In a verdict following the second trial, a new jury agreed with the plaintiffs that CACI was liable because it had supplied interrogators who instructed American military police officers to “soften up” the detainees, according to the New York Times.
The jury awarded $3 million USD to each plaintiff in compensatory damages and $11 million USD each in punitive damages.
“The landmark ruling puts private military contractors on notice that criminal acts outside the United States can have consequences in US courts,” according to Human Rights Watch researcher Sarah Sanbar, who wrote about the jury’s decision last year.
In an email sent to The Maple, CACI drew attention to an earlier statement and declined further comment.
The statement read: “For nearly two decades, CACI has been wrongly subjected to long-term, negative affiliation with the unfortunate and reckless actions of a group of military police at Abu Ghraib prison from 2003 through 2004.”
“The individuals liable for the egregious behavior were court martialed and punished for the crimes that occurred well over a decade ago.”
“To be clear: no CACI employee has ever been charged—criminally, civilly, or administratively—in this matter. CACI employees did not take part in nor were any of our employees responsible for these disturbing events.”
A separate lawsuit by 250 former Abu Ghraib inmates was filed by CCR in 2004 against CACI and U.S. contractor L-3 Services (formerly Titan). In June 2011, the U.S. Supreme Court declined to hear the case.
In yet another case, Englility Holdings settled with 71 former Abu Ghraib and other American-run prison inmates for $5 million on behalf of L-3 Services.
The 5 per cent GDP Target
The U.S.-led invasion of Iraq fuelled a major decline in the Canadian public’s views of the U.S.
More recently, Canadian views of the U.S. took another sharp downward turn after President Donald Trump launched a trade war and repeatedly threatened to make Canada the “51st state.”
A Leger poll in February found 27 per cent of Canadians view the U.S. as an “enemy” state.
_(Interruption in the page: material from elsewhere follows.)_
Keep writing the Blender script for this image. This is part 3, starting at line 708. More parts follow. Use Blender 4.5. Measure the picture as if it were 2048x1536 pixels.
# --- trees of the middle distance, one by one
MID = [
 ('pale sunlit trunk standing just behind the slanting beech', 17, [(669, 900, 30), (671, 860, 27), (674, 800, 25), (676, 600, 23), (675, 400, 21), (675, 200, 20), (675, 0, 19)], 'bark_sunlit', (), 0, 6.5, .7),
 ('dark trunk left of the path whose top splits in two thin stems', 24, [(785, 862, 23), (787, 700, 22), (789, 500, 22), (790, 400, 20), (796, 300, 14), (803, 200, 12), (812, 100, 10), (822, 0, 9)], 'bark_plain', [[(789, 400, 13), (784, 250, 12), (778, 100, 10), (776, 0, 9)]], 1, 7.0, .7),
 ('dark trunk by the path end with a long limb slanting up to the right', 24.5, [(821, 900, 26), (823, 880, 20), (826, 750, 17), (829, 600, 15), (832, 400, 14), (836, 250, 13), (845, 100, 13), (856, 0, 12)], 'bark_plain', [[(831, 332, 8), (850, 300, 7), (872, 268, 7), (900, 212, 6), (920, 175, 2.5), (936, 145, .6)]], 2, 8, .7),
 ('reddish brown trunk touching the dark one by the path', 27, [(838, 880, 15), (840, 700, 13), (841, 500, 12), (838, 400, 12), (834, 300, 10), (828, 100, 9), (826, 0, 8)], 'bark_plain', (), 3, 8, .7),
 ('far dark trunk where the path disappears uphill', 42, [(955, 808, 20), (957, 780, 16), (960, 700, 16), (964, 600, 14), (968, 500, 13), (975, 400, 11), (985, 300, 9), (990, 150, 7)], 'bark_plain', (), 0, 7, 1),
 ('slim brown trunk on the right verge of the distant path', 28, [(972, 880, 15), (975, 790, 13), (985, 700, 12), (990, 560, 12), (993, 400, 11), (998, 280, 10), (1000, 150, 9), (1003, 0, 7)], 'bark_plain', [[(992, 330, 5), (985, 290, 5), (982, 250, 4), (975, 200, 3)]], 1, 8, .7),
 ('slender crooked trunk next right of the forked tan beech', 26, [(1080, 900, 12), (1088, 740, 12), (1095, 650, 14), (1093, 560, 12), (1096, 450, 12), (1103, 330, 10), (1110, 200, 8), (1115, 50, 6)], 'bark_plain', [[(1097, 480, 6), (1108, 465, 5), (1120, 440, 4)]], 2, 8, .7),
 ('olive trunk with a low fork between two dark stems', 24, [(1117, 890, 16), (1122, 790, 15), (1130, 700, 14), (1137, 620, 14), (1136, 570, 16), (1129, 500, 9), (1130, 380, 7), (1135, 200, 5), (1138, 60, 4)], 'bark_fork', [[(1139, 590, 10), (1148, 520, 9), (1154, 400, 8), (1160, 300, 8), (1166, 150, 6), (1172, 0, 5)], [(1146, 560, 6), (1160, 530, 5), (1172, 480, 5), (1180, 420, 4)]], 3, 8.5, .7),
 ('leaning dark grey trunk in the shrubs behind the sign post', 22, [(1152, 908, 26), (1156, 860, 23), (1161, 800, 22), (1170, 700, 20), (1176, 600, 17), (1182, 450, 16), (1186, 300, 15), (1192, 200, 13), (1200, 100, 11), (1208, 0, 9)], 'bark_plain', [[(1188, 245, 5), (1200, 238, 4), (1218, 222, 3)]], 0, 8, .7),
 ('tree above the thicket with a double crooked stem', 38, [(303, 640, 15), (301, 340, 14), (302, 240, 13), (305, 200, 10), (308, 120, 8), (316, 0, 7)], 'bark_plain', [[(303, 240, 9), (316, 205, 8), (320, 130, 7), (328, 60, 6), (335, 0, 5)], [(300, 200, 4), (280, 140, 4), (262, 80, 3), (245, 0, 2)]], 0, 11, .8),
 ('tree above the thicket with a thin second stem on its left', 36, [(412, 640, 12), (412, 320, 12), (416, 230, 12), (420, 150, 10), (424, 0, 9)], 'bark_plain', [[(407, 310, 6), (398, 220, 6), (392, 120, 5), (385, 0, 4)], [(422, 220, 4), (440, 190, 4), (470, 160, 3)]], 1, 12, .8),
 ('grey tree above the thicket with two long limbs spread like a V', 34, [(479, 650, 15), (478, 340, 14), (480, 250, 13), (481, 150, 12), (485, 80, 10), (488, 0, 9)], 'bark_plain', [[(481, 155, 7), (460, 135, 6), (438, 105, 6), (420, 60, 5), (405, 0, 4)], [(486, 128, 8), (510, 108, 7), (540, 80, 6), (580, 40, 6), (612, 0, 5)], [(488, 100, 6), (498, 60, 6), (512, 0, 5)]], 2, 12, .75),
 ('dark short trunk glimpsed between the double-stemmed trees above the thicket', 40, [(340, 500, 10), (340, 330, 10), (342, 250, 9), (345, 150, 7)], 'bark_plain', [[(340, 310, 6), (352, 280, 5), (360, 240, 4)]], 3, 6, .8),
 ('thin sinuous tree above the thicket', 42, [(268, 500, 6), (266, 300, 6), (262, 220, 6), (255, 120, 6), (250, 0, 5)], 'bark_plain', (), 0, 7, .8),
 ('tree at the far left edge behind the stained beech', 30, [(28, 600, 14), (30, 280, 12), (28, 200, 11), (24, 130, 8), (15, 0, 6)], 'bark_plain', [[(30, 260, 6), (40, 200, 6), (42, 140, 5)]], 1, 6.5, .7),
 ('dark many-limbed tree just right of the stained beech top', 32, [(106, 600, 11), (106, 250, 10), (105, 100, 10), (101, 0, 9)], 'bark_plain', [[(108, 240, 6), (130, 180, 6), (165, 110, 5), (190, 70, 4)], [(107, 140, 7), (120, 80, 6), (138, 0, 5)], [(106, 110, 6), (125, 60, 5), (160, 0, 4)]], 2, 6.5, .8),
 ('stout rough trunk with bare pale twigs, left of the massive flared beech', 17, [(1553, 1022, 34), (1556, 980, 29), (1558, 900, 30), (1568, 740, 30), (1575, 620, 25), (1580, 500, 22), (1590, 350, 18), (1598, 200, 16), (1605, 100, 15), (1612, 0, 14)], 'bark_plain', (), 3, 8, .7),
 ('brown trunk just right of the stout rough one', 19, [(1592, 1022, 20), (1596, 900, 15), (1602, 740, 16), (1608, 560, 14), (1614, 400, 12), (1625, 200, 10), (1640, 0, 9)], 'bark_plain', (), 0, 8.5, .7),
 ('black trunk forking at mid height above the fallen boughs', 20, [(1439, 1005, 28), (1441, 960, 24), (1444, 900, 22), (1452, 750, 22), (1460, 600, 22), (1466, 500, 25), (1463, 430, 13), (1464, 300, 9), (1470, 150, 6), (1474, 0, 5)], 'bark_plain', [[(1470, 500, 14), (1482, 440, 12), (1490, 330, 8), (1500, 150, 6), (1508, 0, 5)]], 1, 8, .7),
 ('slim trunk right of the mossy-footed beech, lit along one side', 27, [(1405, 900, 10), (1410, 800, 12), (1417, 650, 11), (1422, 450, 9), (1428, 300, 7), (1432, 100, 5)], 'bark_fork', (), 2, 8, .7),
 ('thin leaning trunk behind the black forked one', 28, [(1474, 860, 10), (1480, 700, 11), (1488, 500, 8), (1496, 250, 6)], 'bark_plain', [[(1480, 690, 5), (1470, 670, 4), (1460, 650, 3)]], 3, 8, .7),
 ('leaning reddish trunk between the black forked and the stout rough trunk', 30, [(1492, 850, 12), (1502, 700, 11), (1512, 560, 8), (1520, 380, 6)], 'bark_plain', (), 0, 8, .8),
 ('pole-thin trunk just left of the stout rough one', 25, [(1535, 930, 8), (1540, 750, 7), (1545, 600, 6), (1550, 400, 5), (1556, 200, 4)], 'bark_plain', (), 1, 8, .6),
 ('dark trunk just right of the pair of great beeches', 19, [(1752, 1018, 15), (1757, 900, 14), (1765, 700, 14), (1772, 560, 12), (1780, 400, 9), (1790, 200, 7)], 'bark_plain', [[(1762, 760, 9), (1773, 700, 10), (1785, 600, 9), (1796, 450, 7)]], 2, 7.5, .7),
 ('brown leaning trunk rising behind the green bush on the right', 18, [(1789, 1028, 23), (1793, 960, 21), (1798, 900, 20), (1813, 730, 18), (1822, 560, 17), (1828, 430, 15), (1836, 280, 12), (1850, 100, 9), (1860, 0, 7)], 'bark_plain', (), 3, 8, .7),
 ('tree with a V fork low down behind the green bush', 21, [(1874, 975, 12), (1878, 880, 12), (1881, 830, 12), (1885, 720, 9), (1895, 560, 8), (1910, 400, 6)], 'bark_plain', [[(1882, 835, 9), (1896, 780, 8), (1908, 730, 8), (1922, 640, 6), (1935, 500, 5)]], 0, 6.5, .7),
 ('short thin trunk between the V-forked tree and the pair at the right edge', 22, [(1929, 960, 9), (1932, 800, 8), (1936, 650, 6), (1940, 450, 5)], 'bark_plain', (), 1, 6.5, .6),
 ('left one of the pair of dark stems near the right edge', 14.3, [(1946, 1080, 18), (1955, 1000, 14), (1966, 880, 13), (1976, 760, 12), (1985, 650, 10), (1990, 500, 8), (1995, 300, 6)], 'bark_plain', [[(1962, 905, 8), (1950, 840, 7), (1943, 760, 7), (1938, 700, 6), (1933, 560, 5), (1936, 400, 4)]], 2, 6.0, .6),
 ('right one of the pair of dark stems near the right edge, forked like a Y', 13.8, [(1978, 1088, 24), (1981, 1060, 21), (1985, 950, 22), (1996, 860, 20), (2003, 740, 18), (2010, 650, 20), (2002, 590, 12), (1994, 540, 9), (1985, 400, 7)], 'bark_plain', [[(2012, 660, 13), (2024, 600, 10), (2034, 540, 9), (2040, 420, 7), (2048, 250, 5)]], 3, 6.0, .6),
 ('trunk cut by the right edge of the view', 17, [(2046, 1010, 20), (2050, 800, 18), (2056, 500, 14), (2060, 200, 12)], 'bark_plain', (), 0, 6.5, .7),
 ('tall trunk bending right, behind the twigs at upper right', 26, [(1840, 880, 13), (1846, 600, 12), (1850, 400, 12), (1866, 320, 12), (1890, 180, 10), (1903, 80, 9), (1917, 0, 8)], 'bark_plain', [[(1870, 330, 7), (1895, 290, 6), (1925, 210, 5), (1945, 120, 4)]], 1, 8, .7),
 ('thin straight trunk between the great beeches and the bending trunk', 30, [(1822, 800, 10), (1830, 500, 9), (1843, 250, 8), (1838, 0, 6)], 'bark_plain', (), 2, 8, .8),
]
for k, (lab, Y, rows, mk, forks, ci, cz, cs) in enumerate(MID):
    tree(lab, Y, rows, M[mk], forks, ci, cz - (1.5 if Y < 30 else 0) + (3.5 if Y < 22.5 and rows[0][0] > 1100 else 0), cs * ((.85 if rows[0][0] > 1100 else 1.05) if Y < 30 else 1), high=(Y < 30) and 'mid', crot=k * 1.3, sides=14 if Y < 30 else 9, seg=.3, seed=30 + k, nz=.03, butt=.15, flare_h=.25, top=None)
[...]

Amid this sentiment, Carney said ahead of the April federal election campaign that Canada’s old relationship with the U.S. “based on deepening integration of our economies and tight security and military cooperation, is over.”
But critics have questioned the sincerity of that pledge, particularly as Canada recently joined other NATO countries in pledging to spend 5 per cent of its national GDP on the military at Trump’s behest.
The 5 per cent target is broken down between 3.5 per cent in direct military spending and another 1.5 per cent on infrastructure spending that could include projects also used for civilian purposes. The total figure, Carney said, will amount to about $150 billion per year.
Carney’s cabinet has been asked to make major spending cuts in other areas of government to help offset the massive military spending hike.
Meanwhile, the Ottawa Citizen reported this month, DND is proceeding to spend an initial $500 million for two new F-35 fighter jet hangars even after Carney launched a “review” of Canada’s $19-billion contract with American arms company and F-35 maker Lockheed Martin.
The U.S. will have full control over upgrades and software updates necessary to keep Canada’s F-35 jets operational, the Citizen reported earlier this year.
Israel has used its fleet of F-35s to bomb Gaza, in a campaign that human rights organizations and genocide scholars have denounced as genocidal.
Rachel Small, an organizer with World Beyond War Canada, told The Maple: “When we see Carney announcing these exponential increases to Canada’s military budget, this means not only crippling austerity in Canada, and this means not only a commitment to wage war in lockstep with the U.S., but this also means a flow of cash directly to companies, and primarily American weapons companies, that are most complicit in horrific violence around the world.”
A Pew Research poll published this month found 59 per cent of Canadians said the U.S. is the biggest threat to their country, ahead of China (17 per cent) and Russia (11 per cent).
Update, July 24, 2025, 9:55 a.m. EST: This story has been updated to include a statement from CACI.